Scammers Target Oregon State University Football Player’s Family

Advancing technology is making scam calls more realistic; what can we do to stay safe?
Scammers Target Oregon State University Football Player’s Family

Phone scammers targeted the father of Oregon State University football player Jake Overman while the two were on break in Orange County, California in June. 

Gary Overman, the father, said the scammers pretended to be with campus police calling from Corvallis and demanded hundreds of dollars to release his son, whom they said they had detained for drunk and disorderly conduct. 

Overman said the call woke him at 3 a.m. “I really had to digest what was happening. What the guy said, it sounded very legit. There was background noise that sounded like a police station. But my son was not in Corvallis.”

“I played along just to see what the call was about and what was going on,” Overman said. “Of course, he was just trying to get money out of me.”

The scammer gave up before Overman could get the police on the line. “He realized I was onto him,” said Overman.

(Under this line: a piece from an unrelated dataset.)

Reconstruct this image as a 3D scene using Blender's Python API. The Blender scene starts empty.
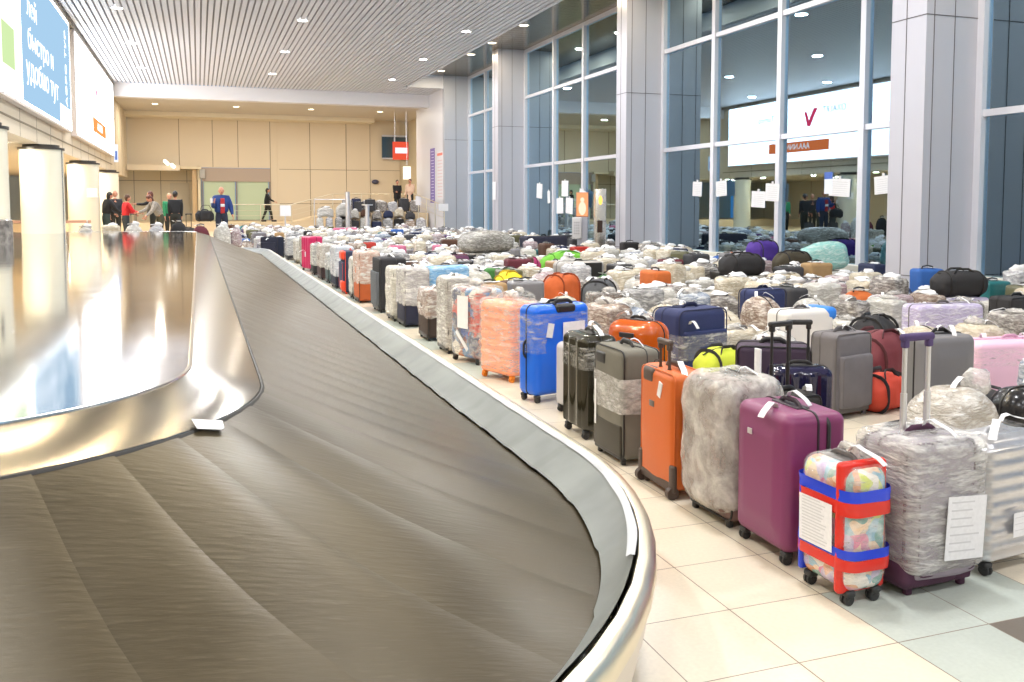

An article by KGW said that according to OSU officials, five football player families were targeted by scammers, and one made a payment. 

Phishing scams like the ones targeting these families often rely on the victim’s loved one being away from them and often use background recordings to enhance their realism, but most recently, these scammers have begun using artificial intelligence. 

Beyond just playing realistic recordings in the background, they can manufacture voices that sound just like the person they claim to have. An ABC article from June 6 said that “just a few seconds of someone’s voice is all scammers need” to train an AI to mimic a voice. A short clip on social media will do.

It’s easy to see how this technology could make phishing scams far more effective against the unprepared, but Overman says you cannot avoid situations like this. 

“They have access to my phone number,” Overman said. “They knew my wife. They knew Jake. I guess they could have access to anything if they’re smart. The only thing I would say that could possibly help is if the families have a buzzword. If it’s not said then you know it’s not real.”